In the case of self-defense, relaxing concealed carry laws won’t change much. A 2015 Harvard study analyzed data from the National Crime Victimization Surveys and found that self defense gun use is extremely rare, as less than one percent of victims of contact crimes used a gun in self defense. It’s clear victims aren’t using their firearms for protection of self, therefore the argument that expanding concealed carry laws will allow for more citizens to protect themselves and others is inaccurate. 

“98 percent of mass shootings happen in gun free areas. The concealed carry personnel should be able to carry their firearms in more places, to protect citizens, considering this statistic”

Mentioned in the opposition, this statistic is widely used by Second Amendment and gun rights activists to defend their point. However, it’s not the most precise statistic. It was most notably used by former President Trump while speaking with the National Rifle Association in May of 2018. Trump was citing a 2014 report for the Crime Prevention Research Center. The report has since been updated as it contained inaccurate or missing information, but the problems with the report don’t end there. The author omits shootings that resulted from gang or drug violence and very clearly writes that he is only referring to “mass public shootings.” This excludes shootings that take place in residential areas and on private property. According to independent research company, Everytown Research & Policy, relatively few mass shootings take place in gun free zones, and 63 percent of mass shootings examined between 2009 and 2016 took place on private property and in residential areas. 

Decreasing or getting rid of gun free zones would not reduce the amount of shootings, as it would only be increasing the possession and use of firearms. Guns are not a necessity in areas such as schools, grocery stores and sports arenas, but gun rights activists have created the idea that regular citizens can stop or prevent attacks with a concealed weapon, a notion that, in most cases, is dangerously untrue. 

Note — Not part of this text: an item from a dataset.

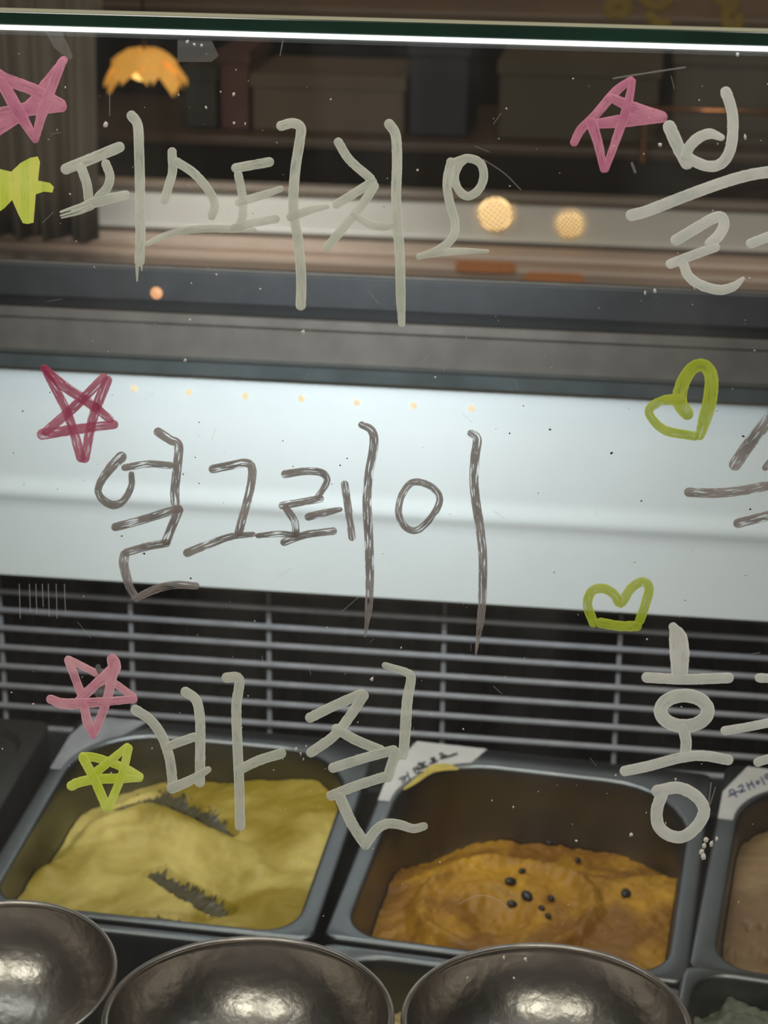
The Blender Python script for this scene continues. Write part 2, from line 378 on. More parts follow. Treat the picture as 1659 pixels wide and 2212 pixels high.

David Hemenway, a professor of health policy at Harvard discussed that the presence of more guns do not make crimes or violent attacks less violent. In fact, they tend to make hostile interactions like robberies and assaults much more deadly. According to the National Research Council, the number of justifiable gun killings by private citizens is very low, and even then, the citizens who are using firearms in defense aren’t effectively preventing crimes. Instead, they’re injuring or killing a criminal after a crime has already been committed. The job of catching or stopping a criminal should be left to trained law enforcement professionals, not private citizens.

Stanford researcher John Donohue found that states who had passed right-to-carry laws experienced 13 to 15 percent higher violent crime rates over a period of ten years in comparison to states who had not passed this legislation. Among several reasons why concealed carry increases violent crime, researchers identified abundant evidence that gun owners feel overly confident about their ability to responsibly use a firearm. This can lead to riskier behavior with outcomes ranging from criminal misconduct to dangerous and harmful accidents, as well as lost or stolen guns. Laws like the right-to-carry laws normalize carrying guns and firearms, making it extra difficult for law enforcement to distinguish between who is and who isn’t legally allowed to possess a firearm in public.

There aren’t many benefits to relaxed concealed carry laws, and with mass shootings and gun  related deaths on the rise, it’s hard to see how giving more people access to firearms would ensure the safety and well-being of American citizens.